Citation
Abbas, Hussein Ali
(2019)
Racism, identity and displacement in selected Canadian ethnic fictions by Lawrence Hill and M. G. Vassanji.
Doctoral thesis, Universiti Putra Malaysia.
Abstract
This study addresses the issue of the representation of the marginalised minorities in
literary texts by immigrant authors in White-dominated Canada. It examines six
selected novels, which are Some Great Thing (1992), Any Known Blood (1997) and
The Book of Negroes (2007) by Lawrence Hill, and No New Land (1991), The In-
Between World of Vikram Lall (2003), and The Magic of Saida (2012) by M. G.

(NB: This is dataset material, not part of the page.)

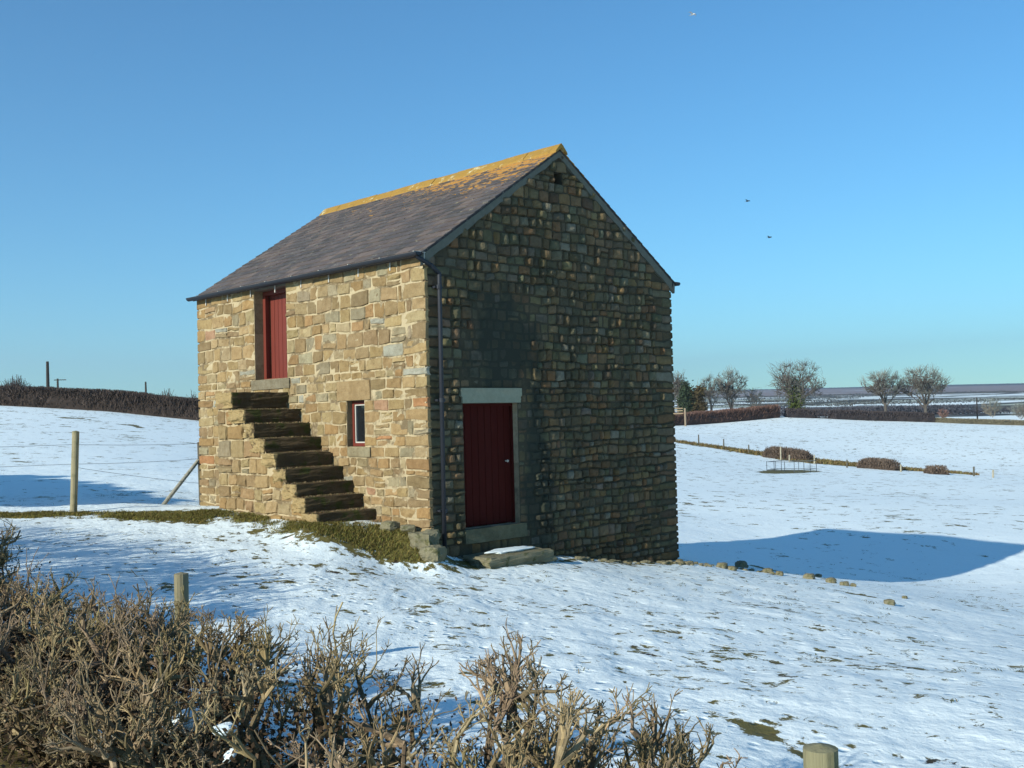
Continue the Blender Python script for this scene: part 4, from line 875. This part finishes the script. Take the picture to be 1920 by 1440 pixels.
# ------------------------------------------------------------------ the near hedge
def near_hedge(x0, x1, dens, seed, label, yc, ztop, detail=True, half=.5, zr=None):
    rg = np.random.default_rng(seed); S = []; C_ = []; base_c = np.array([.31, .235, .135]); root = empty('hedge', (0, 0, 0)); tag(root, label, 'hedge')
    n = int((x1-x0)*dens); LV = []; sparse = lambda v: rg.random() > np.interp(v, [6.2, 7.6, 8.0, 9.3, 10.2], [1, .75, .6, .5, .28])
    SM = []; CM = []
    def stub(p, d, L_, r, col, lev):
        k = max(2, int(L_/.07)); q0 = p; st = L_/k; r1 = r
        for i in range(k):
            d = unit(d+rg.normal(size=3)*.16); q = q0+d*st; r2 = r*(1-.28*(i+1)/k)*rg.uniform(.9, 1.1); S.append((*q0, *q, r1, r2)); C_.append(col*rg.uniform(.6, 1.25)); q0 = q; r1 = r2
            if lev > 0 and rg.random() < .45:
                dd = unit(d*.5+rg.normal(size=3)*.65+np.array([0, -.05, .4])); stub(q, dd, L_*rg.uniform(.35, .75), max(r2*rg.uniform(.5, .8), .0026), col*rg.uniform(.85, 1.1), lev-1)
        if lev > 0:
            for _ in range(rg.integers(1, 4)):
                dd = unit(d+rg.normal(size=3)*.5+np.array([0, 0, .38])); stub(q0, dd, L_*rg.uniform(.4, .8), max(r1*rg.uniform(.5, .8), .0026), col*rg.uniform(.85, 1.15), lev-1)
    clumps = rg.uniform(x0, x1, max(2, int((x1-x0)*3.4)))
    for i in range(n):
        cx = clumps[rg.integers(len(clumps))]+rg.normal()*.13
        if detail and sparse(cx): continue
        cy = yc(cx)+rg.uniform(-1, 1)*half; face = (cy-yc(cx))/half
        zt = ztop(cx)-.10*abs(face)-rg.random()*.12; z0 = H(cx, cy)
        p = np.array([cx*.5+.5*round(cx*2.6)/2.6+rg.normal()*.05, yc(cx)+(cy-yc(cx))*.3, z0-.05]); tip = np.array([cx, cy, zt-rg.uniform(.12, .35)])
        if rg.random() < .35: tip[2] = z0+(zt-z0)*rg.uniform(.25, .75); tip[1] = yc(cx)+half*rg.choice([-1, -1, 1])*rg.uniform(.5, .9)
        col = base_c*rg.uniform(.55, 1.15)*np.array([1, rg.uniform(.92, 1.04), rg.uniform(.8, 1.1)])
        m_ = 5; q0 = p; r = rg.uniform(.011, .026)
        for j in range(m_):
            f = (j+1)/m_; q = p+(tip-p)*f+rg.normal(size=3)*.03; q[1] += (tip[1]-p[1])*.25*math.sin(f*math.pi); SM.append((*q0, *q, r*(1-.1*j), r*(1-.1*(j+1)))); CM.append(col*.5); q0 = q  # stem colour darkened to stand for shade inside the hedge
        d = unit(np.array([rg.normal()*.4, face*.5+rg.normal()*.3, 1.0 if tip[2] > z0+.55*(zt-z0) else .25]))
        for _ in range(rg.integers(2, 5)):
            dd = unit(d+rg.normal(size=3)*.5); Lq = rg.uniform(.07, .17)
            stub(q0, dd, Lq, r*rg.uniform(.5, .85), col, 3 if detail else 1)
        if rg.random() < .035: stub(q0, unit(np.array([rg.normal()*.15, rg.normal()*.1, 1])), rg.uniform(.3, .5), .006, col, 1)
    S = np.array(S); C_ = np.array(C_); zz = np.array([ztop(v) for v in S[:, 3]]); keep = (S[:, 5] < zz+.16) | (rg.random(len(S)) < .10)
    keep &= S[:, 5] < zz+.30
    for (lx_, ly_, lz_, lr_) in ((7.53, -7.94, .36, .13), (6.77, -7.97, .16, .10), (5.74, -8.02, .13, .08)):
        md = (S[:, :3]+S[:, 3:6])/2; keep &= ~((np.hypot(md[:, 0]-lx_-(-.42)*(md[:, 1]-ly_)*-1, md[:, 2]-lz_-.18*(ly_-md[:, 1])) < lr_) & (md[:, 1] < ly_+.05)) | (rg.random(len(S)) < .45)
    b = MB(); b.segs(S[keep], 6, C_[keep]); tw = b.build('twigs', M_twig, root)
    b = MB(); b.segs(SM, 7, np.array(CM)); b.build('stems', M_twig, root)
    print('near hedge segments', keep.sum(), len(SM))
    # dead leaves low in the hedge, massed and darkened to put shade in the gaps
    nl = int((x1-x0)*(9000 if detail else 300)); lx = rg.uniform(x0, x1, nl); lx = lx[rg.random(nl) < np.interp(lx, [6, 7.4, 9.5], [1, .45, .15])]; nl = len(lx); ly = np.array([yc(v) for v in lx])-.05+rg.normal(size=nl)*half*.5; zt = np.array([ztop(v) for v in lx]); z0 = hgt(lx, ly); lz = z0+(zt-z0)*rg.random(nl)**1.1*.66
    b = MB(); b.leaves(np.stack([lx, ly, lz], 1), .014, np.array((.05, .032, .018))*rg.uniform(.4, 2.2, (nl, 1))); b.build('dead_leaves_and_shade', M_leaf, root); return root
YC = lambda x: -7.30-.03*(10-x)
ZT = lambda x: float(np.interp(x, [2.0, 3.0, 4.5, 6.5, 7.6, 8.6, 9.4, 9.9, 10.4, 11.2], [.98, .84, .50, .53, .62, .66, .56, .40, .14, .0]))
near_hedge(1.6, 10.5, 74, 5, 'bare trimmed hedge with cut twigs across the near foreground', YC, ZT, half=.80)
near_hedge(-9.5, 2.2, 60, 6, 'taller untrimmed run of the near hedge beyond the left edge of the picture', lambda x: -7.2, lambda x: float(np.interp(x, [-9, -5, -2.5, 0, 1.2], [.9, 1.1, 1.5, 1.55, 1.0])), detail=False)

hedge([(2.0, -7.7, 0), (.5, -7.75, 0), (-3, -7.8, 0), (-9.5, -7.8, 0)], lambda s: np.interp(s, [0, 1.5, 5, 8, 11.5], [1.35, 1.75, 1.75, 1.35, 1.1]), .9, 2600, (.12, .09, .06), 'thin hedge added for streaky shade on the snow, outside left edge', rt=.014, core=0)  # unseen extra hedge, added only to throw streaky shade over the snow
# snow lying in the hedge
for i, (x, y, z, s, lb) in enumerate([(7.53, -7.94, .36, .17, 'largest lump of snow caught in the near hedge'), (7.85, -7.92, .38, .08, 'small lump of snow right of the largest one in the hedge'), (6.77, -7.97, .16, .13, 'lump of snow low in the hedge left of the largest one'), (6.36, -7.96, .24, .09, 'small snow lump in the hedge between the two leftmost larger ones'), (5.74, -8.02, .13, .10, 'leftmost lump of snow in the near hedge'), (7.92, -7.93, .28, .06, 'tiny lowest lump of snow in the near hedge')]):
    v, q = rockgeo(np.array([s*1.25, s, s*.55])*.95, 80+i, .10, .9, 11); b = MB(); b.add(v, q); o = b.build('snow_lump', M_snow, None, True); o.location = (x-.12, y+.20, z-.07); o.rotation_euler = (R(12), R(8*i-12), i); tag(o, lb, 'snow', 'snow in the hedge')

# birds
for px, py, d, lb, c_ in ((1299, 27, 60, 'pale bird high in the sky right of the roof', (.5, .48, .45)), (1402, 377, 80, 'dark bird in the sky, higher of the two dark birds', (.03, .03, .03)), (1443, 445, 80, 'dark bird in the sky, lower of the two dark birds', (.03, .03, .03))):
    p = dp(px, py, d); b = MB(); v, q = rockgeo(np.array([.28, .09, .08]), 91, .05, 1, 5); b.add(v, q, c=c_); b.add([(.06, 0, .02), (-.06, 0, .02), (-.08, .22, .09), (.04, .24, .09), (-.09, .42, .03)], [(0, 1, 2, 3)], [(3, 2, 4)], c=c_); b.add([(.06, 0, .02), (-.06, 0, .02), (-.08, -.22, .09), (.04, -.24, .09), (-.09, -.42, .03)], [(1, 0, 3, 2)], [(2, 3, 4)], c=c_); b.add([(-.12, 0, 0), (-.26, .05, 0), (-.26, -.05, 0)], None, [(0, 1, 2)], c=c_)
    o = b.build('bird', M_bark, None); o.location = p; tag(o, lb, 'bird', 'birds in the sky')

# unseen trees added, crowns flattened to cast the shadow band across the snow
def shadow_tree(x, y, h, cr, zc, seed, label):
    rg = np.random.default_rng(seed); z = H(x, y); t = empty('evergreen_tree', (x, y, z)); tag(t, label, 'tree', 'added shadow-casting evergreens left of the picture')
    a = MB(); a.segs([(0, 0, -.2, .1, 0, zc, .16, .12), (.1, 0, zc, 0, 0, h, .12, .03)], 9, (.1, .08, .06)); a.build('trunk', M_bark, t)
    v = rg.normal(size=(7000, 3)); v /= np.linalg.norm(v, axis=1)[:, None]; v *= (rg.random(7000)**.4)[:, None]*(1+.12*np.sin(v[:, :1]*6+seed))
    P = v*np.array([cr, cr, (h-zc)/2])+np.array([0, 0, (h+zc)/2]); a = MB(); a.leaves(P, .10, np.array((.04, .055, .02))*rg.uniform(.5, 1.5, (len(P), 1))); a.build('crown', M_leaf, t)
for i, (x, h, lb) in enumerate([(-8.9, 3.5, 'first of the flat-topped evergreens added for shade outside the left edge, nearest the barn'), (-11.2, 3.8, 'second of the flat-topped evergreens added for shade outside the left edge'), (-13.6, 4.0, 'middle of the flat-topped evergreens added for shade outside the left edge'), (-16.0, 4.1, 'fourth of the flat-topped evergreens added for shade outside the left edge'), (-18.6, 4.3, 'farthest of the flat-topped evergreens added for shade outside the left edge')]):
    shadow_tree(x, -9.2, h, 1.7, 2.75, 71+i, lb)

# distance haze
hz = MB(); hz.box((-6500, -1200, -60), (1500, 6800, 420)); 
HM = bpy.data.materials.new('haze'); HM.use_nodes = True; ht = HM.node_tree; ht.nodes.clear(); ho = ht.nodes.new('ShaderNodeOutputMaterial'); hv = ht.nodes.new('ShaderNodeVolumePrincipled')
hv.inputs['Color'].default_value = (.72, .84, 1, 1); hv.inputs['Density'].default_value = 1.5e-4; hv.inputs['Anisotropy'].default_value = .2; ht.links.new(hv.outputs[0], ho.inputs['Volume'])
ho_ = hz.build('haze', HM, None); tag(ho_, kind='stuff', label='thin pale haze over the distant moor')

# small rubble below the gable and along the bank
b = MB(); rg = np.random.default_rng(44); path = [hit(a, c_) for a, c_ in ((1275, 1057), (1320, 1060), (1360, 1064), (1410, 1070), (1470, 1079))]+[]
for k in range(110):
    if k < 50: i = rg.integers(len(path)-1); f = rg.random(); p = path[i]*(1-f)+path[i+1]*f+np.array([rg.normal()*.10, rg.normal()*.10, 0])
    else: p = np.array([rg.uniform(.10, .30), rg.uniform(1.9, 6.1), 0])
    s_ = rg.uniform(.03, .09); v, q = rockgeo(np.array([s_*1.4, s_, s_*.7]), 100+k, .15, .6, 5); a_ = rg.uniform(0, 6); M_ = np.array(Matrix.Rotation(a_, 3, 'Z')); b.add(v@M_.T+np.array([p[0], p[1], H(p[0], p[1])+s_*.15]), q)
o = b.build('rubble', M_rock, None); tag(o, 'small rubble strewn along the gable foot and the bank', 'rubble', kind='stuff')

Vassanji. In No New Land, Vassanji’s newly-arrived immigrant character Nurdin has
to live in poverty as he is not given a job because he has no ‘Canadian experience’,
whereas Hill’s Aminata in The Book of Negroes is given no chance to live among the
Whites in the town she works in because she is Black. In Vassanji’s The Magic of
Saida, Kamal Punja, who is born to a mixed family, suffers from an identity crisis
because Canada does not recognise the identity of biracial immigrants. In Vassanji’s
The In-Between World of Vikram Lall, Vic is trapped between the oriental native world
devastated by war and the occidental host, which is flourishing in peace. In Hill’s
Some Great Thing, Yoyo is forced by the long harshly cold winter of Canada to return
to his sunny homeland in Cameroon, while Cane V’s sense of identity loss in Hill’s
Any Known Blood compels him to go to Africa and the USA to unearth the roots of
his family. In terms of theory, this study uses the ideas of both Critical
Multiculturalism and Post-Colonialism to address the main concepts and their relevant
themes of these novels. Frantz Fanon and Edward Said’s ideas on racism are used to
examine racism-caused poverty and the segregation of immigrants. Homi Bhabha and
Sneja Gunew’s ideas on immigrants’ hybrid identity are used to address biracial
immigrants’ identity crises and bicultural in-betweenness. Displacement, voluntary or
compulsory, is investigated respectively through the themes of longing/belonging and
the search for familial roots, dependent on John McLeod and Neil Bissoondath’s ideas
on immigrants’ return home and immigrants’ family roots. This study has three objectives to attain. The first is to explore how the African and
South Asian immigrant characters are affected by racism in multicultural Canada. The
second is to investigate the reasons and results of identity problems that are imposed
on the immigrant characters of these two groups in that country. The third is to
examine the reasons which trigger the sense of displacement among the immigrant
characters of these two minorities in that host country. As this study finds that African
and South Asian immigrant characters of the selected fictional texts suffered in terms
of racism, identity, and displacement, it is concluded that literature contributes to give
representation to those non-Europeans who have remained voiceless for many decades
in Canada. In the end, this study recommends that more studies need to be done on
literary texts by immigrant authors to investigate the stories of minority characters
other than those of African and South Asian origin.